Margaux è collocata sur le rive gauche de la Gironde, vicino all’estuario de la Garonne, proprio di fronte a Bourg, dove gli antichi Romani impiantarono le prime viti in questo territorio. Nel primo secolo d.C., poi, i Bituriges, un popolo di guerrieri celtici, svilupparono la coltivazione di un vitigno di provenienza greco-albanese: la “Balisca”, che essi chiamarono “Biturica” e poi “Vidure”, l’attuale Cabernet. I vigneti di Margaux si estendono in cinque comuni: Labarde, Arsac, e Antenac a sud. Margaux al centro e Soussan a nord. Complessivamente i Crus Classés di Margaux prevedono un Premier Cru, cinque Seconds Crus, dieci Troisièmes Crus, tre Quatrièmes Crus e due Cinquièmes Crus. I vitigni che si coltivano sono quelli classici del luogo: Cabernet sauvignon, Cabernet franc e Merlot in primis e poi anche buone percentuali di Carmènere, Malbec e Petit verdot.  In tutto il Médoc il clima è influenzato dalle due ampie distese d’acqua, l’oceano e la Gironda, che agiscono da regolatori del calore e creano le condizioni per un microclima ideale per la viticoltura. La Corrente del Golfo, poi, dà inverni miti, estati calde, e lunghi autunni assolati. Inoltre, la fascia continua di pinete delle Landes, che si estende quasi parallelamente alla regione, protegge tutto il territorio dai venti nord-occidentali.

Nel comprensorio di Margaux il terreno è composto di uno strato di ghiaia a ciottoli, sopra un sottosuolo ancora di ghiaia interstratificata con calcare. Qui solo i vini rossi hanno diritto alla denominazione Margaux. Nella vinificazione in rosso viene aggiunta spesso una piccola quantità di “vin de presse”, cioè il vino di ultima torchiatura, scuro, tannico, che si ottiene al termine della fermentazione alcolica e dopo la malolattica, spillato dalle fecce nella vasca e spremendo il residuo di bucce e vinaccioli. Questo procedimento consente al vino di ottenere più corposità e longevità. Tanto è vero che questi vini possono invecchiare tranquillamente anche per oltre 30 anni.

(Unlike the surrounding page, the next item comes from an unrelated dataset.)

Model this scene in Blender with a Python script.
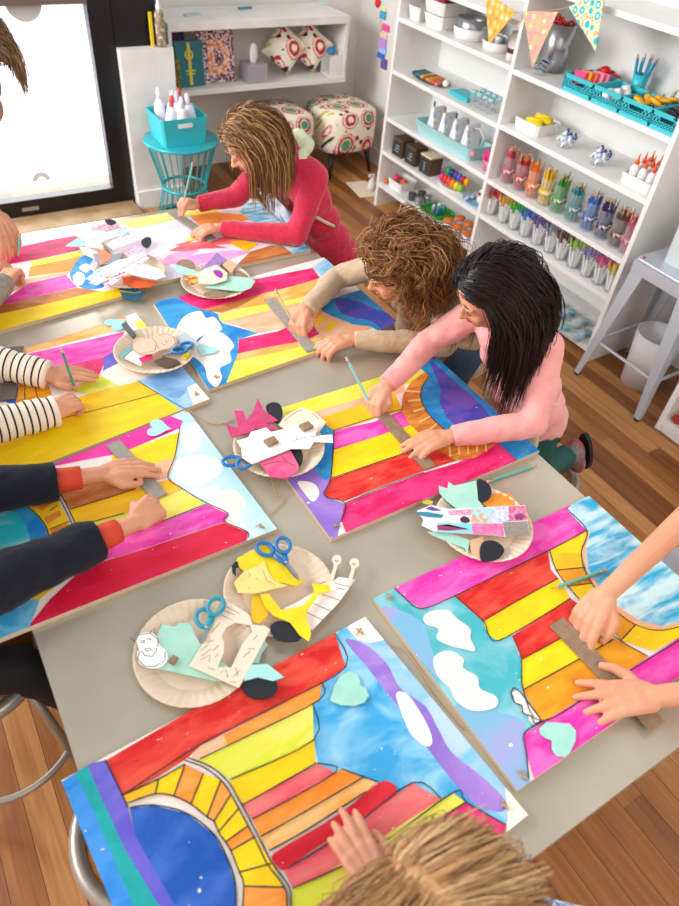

Lo Chateau Margaux è il vino più famoso e più grande al mondo, assurto a gloriosa rinascita nel 1977, quando la proprietà fu acquistata per 72 milioni di franchi da André Mentzelopoulos, che ha dovuto poi spendere una cifra analoga per rinnovarla. Ma sicuramente ne è valsa la pena. Il bouquet del vino Margaux è fine e complesso. In bocca esprime morbidezza e finezza e la trama vellutata di questo vino maschera la sua intensità. Sorprendentemente ricco e concentrato, con un finale elegante, persistente e con tannini maturi e splendidi di tostato e vaniglia, derivanti dal legno delle barriques. Insomma, un vino perfetto e di grande stoffa.

Ottimi vini di questa denominazione sono poi: il Palmer, il Rauzan-Ségla, il Brane-Cantenac, il D’Issan, e il Kirwan.